Hormis l’hilarant "Get In The Mind Shaft", la dernière partie de Boarding House Reach se caractérise moins par son extravagance furieuse que par une incongruité plus discrète. "What’s Done Is Done" est un joli exercice country en duo avec la chanteuse Esther Rose, dont la seule originalité consiste en une boite à rythme peu attrayante, tandis que "Humoresque" est une berceuse piano/voix à laquelle il manque le zeste d’acidité qui parfume les autres morceaux. Plus intimiste, moins explicitement révolutionnaire, ce diptyque déçoit, dans la mesure où jusqu’ici, Boarding House Reach se permettait tout et n’importe quoi, et que c’est justement ce qui faisait son charme. Jack White se recroqueville dans son savoir-faire, épuisé par ses propres créations démentes, pour un final convenu qui souffre surtout du décalage avec le reste du disque.

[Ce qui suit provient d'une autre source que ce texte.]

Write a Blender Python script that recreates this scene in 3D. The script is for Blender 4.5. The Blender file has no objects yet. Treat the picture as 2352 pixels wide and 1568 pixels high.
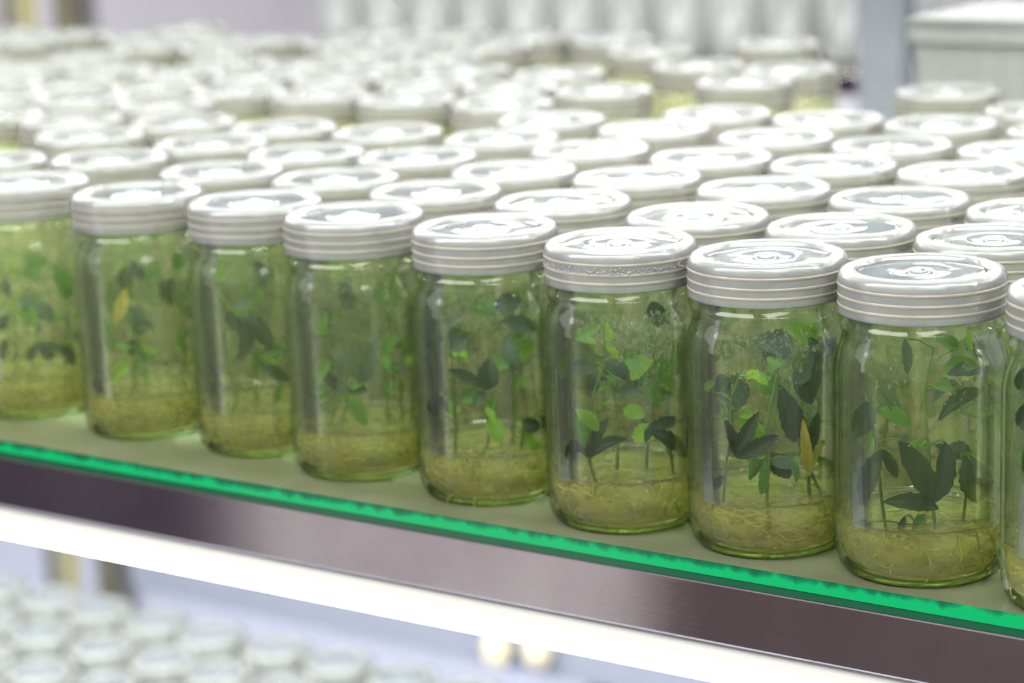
import bpy, math, random
from mathutils import Vector, Matrix
SC = bpy.context.scene
COL = SC.collection
MM = 0.001
random.seed(7)

# ------------------------------------------------------------------ camera (solved from the photograph)
CX, CY, F = 1176.0, 784.0, 5500.0
EX = Vector((0.81910368, 0.0960128, -0.56555345))      # shelf edge direction in camera axes (right, down, forward)
EY = Vector((0.57254514, -0.19786869, 0.79563814))     # into the shelf
UP = Vector((-0.03551388, -0.975515, -0.21704664))
H_LID = 0.129                                          # height of a capped jar
CAMZ = 0.19064 + H_LID
cam_d = bpy.data.cameras.new('camera')
cam = bpy.data.objects.new('camera', cam_d); COL.objects.link(cam)
right = Vector((EX[0], EY[0], UP[0])); down = Vector((EX[1], EY[1], UP[1])); fwd = Vector((EX[2], EY[2], UP[2]))
M = Matrix.Identity(4)
for i in range(3):
    M[i][0] = right[i]; M[i][1] = -down[i]; M[i][2] = -fwd[i]
M[2][3] = CAMZ
cam.matrix_world = M
cam_d.sensor_width = 36; cam_d.lens = F / 2352 * 36
cam_d.clip_start = 0.05; cam_d.clip_end = 60
cam_d.dof.use_dof = True
cam_d.dof.focus_distance = 1.0
cam_d.dof.aperture_fstop = 6.8
SC.camera = cam
CAM = Vector((0, 0, CAMZ))

def proj(p):
    d = Vector(p) - CAM
    return CX + F * d.dot(right) / d.dot(fwd), CY + F * d.dot(down) / d.dot(fwd)
def ray(x, y):
    return right * (x - CX) + down * (y - CY) + fwd * F
def onplane(x, y, z):
    d = ray(x, y); return CAM + d * ((z - CAM.z) / d.z)
def ony(x, y, Y):
    d = ray(x, y); return CAM + d * (Y / d.y)

# ------------------------------------------------------------------ world, exposure
w = bpy.data.worlds.new('world'); SC.world = w; w.use_nodes = True
w.node_tree.nodes['Background'].inputs[0].default_value = (0.95, 0.95, 1.0, 1)
w.node_tree.nodes['Background'].inputs[1].default_value = 0.7
SC.view_settings.view_transform = 'Standard'; SC.view_settings.look = 'None'
SC.view_settings.gamma = 1; SC.view_settings.use_curve_mapping = False
SC.view_settings.exposure = 0.5
TUBE_E = 27.0
P_FILL = 95.0
TUBE_Y = 1.105
cy = SC.cycles
cy.use_denoising = True
cy.max_bounces = 6; cy.diffuse_bounces = 2; cy.glossy_bounces = 3; cy.transmission_bounces = 6
cy.transparent_max_bounces = 40
cy.sample_clamp_indirect = 4.0; cy.sample_clamp_direct = 0
cy.caustics_reflective = False; cy.caustics_refractive = True
cy.use_adaptive_sampling = True; cy.adaptive_threshold = 0.13; cy.adaptive_min_samples = 12
cy.blur_glossy = 0.5

# ------------------------------------------------------------------ helpers
def srgb(r, g, b):
    f = lambda c: (c / 255 / 12.92) if c <= 10 else ((c / 255 + 0.055) / 1.055) ** 2.4
    return (f(r), f(g), f(b), 1)
class NT:
    def __init__(s, name):
        s.m = bpy.data.materials.new(name); s.m.use_nodes = True
        s.t = s.m.node_tree; s.t.nodes.clear()
        s.out = s.t.nodes.new('ShaderNodeOutputMaterial')
    def n(s, kind, ins=None, **props):
        nd = s.t.nodes.new(kind)
        for k, v in props.items(): setattr(nd, k, v)
        for k, v in (ins or {}).items():
            if isinstance(v, bpy.types.NodeSocket): s.t.links.new(v, nd.inputs[k])
            else: nd.inputs[k].default_value = v
        return nd
    def mix(s, fac, a, b): return s.n('ShaderNodeMixShader', {0: fac, 1: a, 2: b}).outputs[0]
    def end(s, sh): s.t.links.new(sh, s.out.inputs[0]); return s.m
    def coord(s, scale=1.0):
        c = s.n('ShaderNodeTexCoord').outputs['Object']
        return c
    def noise(s, scale, detail=2, vec=None, rough=0.5):
        nd = s.n('ShaderNodeTexNoise', {'Scale': scale, 'Detail': detail, 'Roughness': rough})
        s.t.links.new(vec or s.coord(), nd.inputs['Vector'])
        return nd.outputs['Fac']
    def ramp(s, fac, stops):
        r = s.n('ShaderNodeValToRGB', {0: fac}); e = r.color_ramp.elements
        while len(e) < len(stops): e.new(0.5)
        for i, (p, c) in enumerate(stops): e[i].position = p; e[i].color = c
        return r.outputs[0]
def pbr(name, color, rough=0.5, metal=0.0, noise=0.0, nscale=8, spec=0.5, coat=0.0):
    t = NT(name)
    p = t.n('ShaderNodeBsdfPrincipled', {'Base Color': color, 'Roughness': rough, 'Metallic': metal, 'Specular IOR Level': spec, 'Coat Weight': coat})
    if noise:
        f = t.noise(nscale, 4)
        d = tuple(c * (1 - noise) for c in color[:3]) + (1,)
        t.t.links.new(t.ramp(f, [(0.3, d), (0.7, color)]), p.inputs['Base Color'])
    return t.end(p.outputs[0])
def emit(name, color, s):
    t = NT(name); return t.end(t.n('ShaderNodeEmission', {0: color, 1: s}).outputs[0])

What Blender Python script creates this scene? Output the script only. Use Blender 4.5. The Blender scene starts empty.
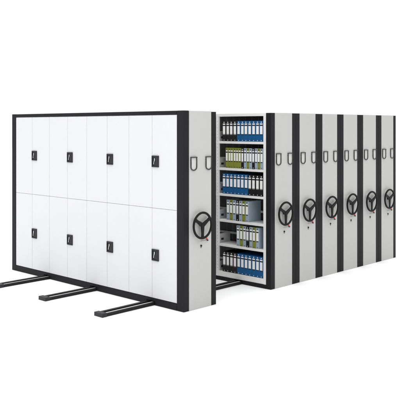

Il paraît soudain si vulnérable, craintif même, à bout de souffle après d’authentiques pétages de plombs musicaux, prêt à se retirer d’un monde de fou et à payer le prix de la solitude. « You people are totally absurd », conclue-t-il sur "Ezmeralda Steals The Show", et c’est probablement la phrase que l’on retient de ce Boarding House Reach. Inégal, épuisant, mais étrangement stimulant, c'est l'anomalie discographique d'un inadapté attachant, convaincu qu'il est le seul mec sensé de l'assemblée.